DNR officials say the issue centers around the FWS’s requirement that the agency document the wildlife value of timber management work prior to offering logging contracts on WMAs or Aquatic Management Areas (AMAs).
Previously, the DNR supplied this documentation to the FWS following sales on these lands,” stated Dave Olfelt, director of the DNR's Fish and Wildlife Division. “The FWS and DNR are now working to establish a clear process for timely provision and review of such documentation going forward.”
Olfelt denied that the DNR has used federal habitat grant funds improperly, as some environmental critics have suggested. “The issue we are resolving with the FWS does not pertain to how we have expended forest management grants, but rather to how we document the habitat management purposes of logging occurring on lands that are managed using those grant funds.” Olfelt said the grant requirements were changed in the contract that took effect in July 2021, which now requires advanced documentation.
“Under previous grants, the DNR provided general information about the habitat purposes of proposed management to the FWS as part of the grant application, and then provided descriptions and quantities of habitat outcomes in accomplishment reporting under the agreement,” he said.
According to Olfelt, the DNR had agreed not to charge habitat management costs to the habitat grant beginning in 2021 as the two agencies developed a system to document the value of such projects in advance. “Our error was that we mistakenly believed that we could continue offering new timber sales during that period, so long as those sales had clear habitat management purposes,” he said.
The DNR uses the grant funds to help pay for staff time, mileage, and contracts that benefit wildlife and wildlife habitat. “Logging is one tool that DNR uses to create disturbances on forested lands that benefit some species of wildlife,” said Olfelt.
Longstanding concerns
The DNR has faced criticism since 2019 when the DNR announced it was ramping up its timber quotas on commercial forest land as well as on WMAs and AMAs and was shortening its standard rotations on many timber stands. WMAs and AMAs are comprised of land purchased by the DNR using fees from the sale of hunting and fishing licenses and critical habitat vehicle license plates and are supposed to be managed primarily for fish and wildlife. The DNR has been able to tap federal dollars over the years to help manage those lands, but that source of funding is now on hold because of the dispute over the DNR’s failure to document the wildlife value of its timber cutting on wildlife lands.
Concern over the DNR’s actions hasn’t been limited to the FWS. In 2019, 28 DNR wildlife managers signed a letter to Commissioner Sarah Strommen officially objecting to the agency’s rush to cut on WMAs, arguing that it was eliminating valuable wildlife habitat. A long list of retired DNR wildlife officials, and even some retired foresters, joined that chorus, as did conservation and hunting and fishing organizations, arguing that timber quotas sought by the wood products industry have been taking precedence over wildlife habitat.

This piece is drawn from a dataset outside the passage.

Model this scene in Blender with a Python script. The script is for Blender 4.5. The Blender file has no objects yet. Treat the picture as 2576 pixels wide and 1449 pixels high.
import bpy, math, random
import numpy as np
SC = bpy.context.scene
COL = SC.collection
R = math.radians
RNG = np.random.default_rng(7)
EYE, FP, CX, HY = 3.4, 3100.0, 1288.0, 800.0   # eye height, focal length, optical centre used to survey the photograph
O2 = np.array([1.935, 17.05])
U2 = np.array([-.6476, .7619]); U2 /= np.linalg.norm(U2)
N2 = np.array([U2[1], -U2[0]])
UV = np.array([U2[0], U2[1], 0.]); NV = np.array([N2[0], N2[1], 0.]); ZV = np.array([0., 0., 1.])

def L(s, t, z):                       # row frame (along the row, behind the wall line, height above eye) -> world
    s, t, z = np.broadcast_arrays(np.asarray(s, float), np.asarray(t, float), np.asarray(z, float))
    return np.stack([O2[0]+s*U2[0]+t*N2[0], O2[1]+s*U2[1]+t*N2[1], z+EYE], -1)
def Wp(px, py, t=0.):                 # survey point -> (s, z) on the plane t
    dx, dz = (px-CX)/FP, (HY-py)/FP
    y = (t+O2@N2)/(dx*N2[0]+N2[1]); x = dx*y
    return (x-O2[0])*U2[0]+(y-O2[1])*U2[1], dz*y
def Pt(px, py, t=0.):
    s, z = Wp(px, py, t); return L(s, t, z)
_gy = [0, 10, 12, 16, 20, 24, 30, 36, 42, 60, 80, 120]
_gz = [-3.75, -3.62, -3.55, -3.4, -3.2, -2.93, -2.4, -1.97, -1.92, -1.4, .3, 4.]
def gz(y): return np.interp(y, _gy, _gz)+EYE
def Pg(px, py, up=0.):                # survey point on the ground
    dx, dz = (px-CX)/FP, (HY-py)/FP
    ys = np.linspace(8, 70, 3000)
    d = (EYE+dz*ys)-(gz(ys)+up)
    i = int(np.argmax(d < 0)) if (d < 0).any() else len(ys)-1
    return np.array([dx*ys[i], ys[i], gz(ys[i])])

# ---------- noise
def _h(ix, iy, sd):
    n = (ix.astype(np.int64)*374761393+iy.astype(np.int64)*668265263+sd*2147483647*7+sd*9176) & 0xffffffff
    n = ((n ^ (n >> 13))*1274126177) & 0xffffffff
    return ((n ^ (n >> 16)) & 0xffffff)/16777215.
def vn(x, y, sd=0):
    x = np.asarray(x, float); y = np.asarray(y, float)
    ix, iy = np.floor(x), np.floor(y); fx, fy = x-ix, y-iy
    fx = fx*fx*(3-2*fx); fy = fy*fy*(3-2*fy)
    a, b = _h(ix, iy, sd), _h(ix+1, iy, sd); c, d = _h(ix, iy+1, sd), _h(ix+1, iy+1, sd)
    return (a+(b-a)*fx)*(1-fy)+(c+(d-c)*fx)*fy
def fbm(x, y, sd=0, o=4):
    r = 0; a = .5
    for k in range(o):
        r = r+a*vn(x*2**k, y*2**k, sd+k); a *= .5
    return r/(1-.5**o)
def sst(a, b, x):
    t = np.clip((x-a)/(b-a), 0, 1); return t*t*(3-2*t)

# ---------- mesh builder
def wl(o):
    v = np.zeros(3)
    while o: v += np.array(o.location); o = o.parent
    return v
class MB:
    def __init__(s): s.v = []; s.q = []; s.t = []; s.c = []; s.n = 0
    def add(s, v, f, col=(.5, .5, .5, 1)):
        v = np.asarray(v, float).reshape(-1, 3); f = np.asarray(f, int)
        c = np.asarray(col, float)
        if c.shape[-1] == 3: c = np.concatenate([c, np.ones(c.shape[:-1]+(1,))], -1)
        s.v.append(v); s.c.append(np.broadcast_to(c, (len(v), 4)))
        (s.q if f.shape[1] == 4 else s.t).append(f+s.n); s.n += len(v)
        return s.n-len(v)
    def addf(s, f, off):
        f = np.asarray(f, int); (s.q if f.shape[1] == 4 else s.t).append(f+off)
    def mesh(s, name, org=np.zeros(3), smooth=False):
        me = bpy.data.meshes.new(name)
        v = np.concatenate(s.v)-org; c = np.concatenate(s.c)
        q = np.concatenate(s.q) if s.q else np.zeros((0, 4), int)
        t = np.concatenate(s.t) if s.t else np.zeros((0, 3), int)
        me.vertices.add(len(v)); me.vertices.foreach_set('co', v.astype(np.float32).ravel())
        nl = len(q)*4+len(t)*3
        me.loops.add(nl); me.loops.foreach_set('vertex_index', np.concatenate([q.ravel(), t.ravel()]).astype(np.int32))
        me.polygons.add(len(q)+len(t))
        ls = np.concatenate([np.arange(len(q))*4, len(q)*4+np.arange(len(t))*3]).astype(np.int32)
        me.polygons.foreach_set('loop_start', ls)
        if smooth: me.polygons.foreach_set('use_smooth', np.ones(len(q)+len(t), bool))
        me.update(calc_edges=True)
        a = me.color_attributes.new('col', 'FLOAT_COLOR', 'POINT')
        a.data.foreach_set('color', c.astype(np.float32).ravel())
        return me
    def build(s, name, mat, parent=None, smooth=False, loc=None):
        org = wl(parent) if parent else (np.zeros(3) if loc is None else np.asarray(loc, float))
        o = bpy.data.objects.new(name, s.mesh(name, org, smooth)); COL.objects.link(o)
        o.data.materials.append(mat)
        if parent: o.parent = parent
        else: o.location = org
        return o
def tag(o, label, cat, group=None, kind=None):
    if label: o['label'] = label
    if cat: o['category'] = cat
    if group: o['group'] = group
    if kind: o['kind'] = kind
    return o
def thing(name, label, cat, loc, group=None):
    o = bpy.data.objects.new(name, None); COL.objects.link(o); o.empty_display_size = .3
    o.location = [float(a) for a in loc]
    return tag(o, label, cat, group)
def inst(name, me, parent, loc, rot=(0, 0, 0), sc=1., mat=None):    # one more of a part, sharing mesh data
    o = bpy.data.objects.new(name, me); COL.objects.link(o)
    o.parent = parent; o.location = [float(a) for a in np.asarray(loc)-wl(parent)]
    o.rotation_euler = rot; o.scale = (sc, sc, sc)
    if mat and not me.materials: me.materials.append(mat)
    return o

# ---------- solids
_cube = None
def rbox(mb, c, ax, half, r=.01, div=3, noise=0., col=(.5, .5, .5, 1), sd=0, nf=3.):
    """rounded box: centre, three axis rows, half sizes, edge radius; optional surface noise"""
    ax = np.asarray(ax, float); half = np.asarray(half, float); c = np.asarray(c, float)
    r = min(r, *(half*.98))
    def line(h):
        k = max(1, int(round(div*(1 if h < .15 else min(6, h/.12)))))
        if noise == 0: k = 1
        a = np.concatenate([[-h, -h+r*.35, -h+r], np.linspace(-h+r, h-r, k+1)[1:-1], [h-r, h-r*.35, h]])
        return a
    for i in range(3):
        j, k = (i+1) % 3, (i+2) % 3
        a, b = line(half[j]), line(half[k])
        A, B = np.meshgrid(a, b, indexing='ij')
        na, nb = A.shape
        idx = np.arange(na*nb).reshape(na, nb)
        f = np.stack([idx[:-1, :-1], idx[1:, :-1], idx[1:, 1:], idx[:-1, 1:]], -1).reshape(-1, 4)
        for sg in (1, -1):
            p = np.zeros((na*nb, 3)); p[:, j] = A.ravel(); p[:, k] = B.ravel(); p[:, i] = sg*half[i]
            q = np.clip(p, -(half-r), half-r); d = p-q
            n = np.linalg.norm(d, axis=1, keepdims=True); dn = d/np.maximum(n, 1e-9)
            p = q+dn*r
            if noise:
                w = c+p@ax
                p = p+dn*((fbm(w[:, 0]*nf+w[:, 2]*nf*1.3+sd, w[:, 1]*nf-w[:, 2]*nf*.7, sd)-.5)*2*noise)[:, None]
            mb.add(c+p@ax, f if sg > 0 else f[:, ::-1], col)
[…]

In the Aug. 7 letter, Traxler makes clear that the federal grant dollars, which should have become available July 1, won’t be released until the outstanding concerns are addressed. “It is the service’s responsibility to ensure that potential impacts to federal interest lands are avoided or minimized, and proper review and approvals are completed before the next grant segment, beginning July 1, 2023 is approved,” notes Traxler in his letter.
“We applaud this action by the Fish and Wildlife Service. U.S. taxpayers should not subsidize Minnesota’s backward and destructive logging practices,” declared PEER Executive Director Tim Whitehouse, a former senior U.S. Environmental Protection Agency enforcement attorney. “It is outrageous that the Department of Natural Resources was using habitat restoration funds that would degrade the very habitats they were supposed to enhance.”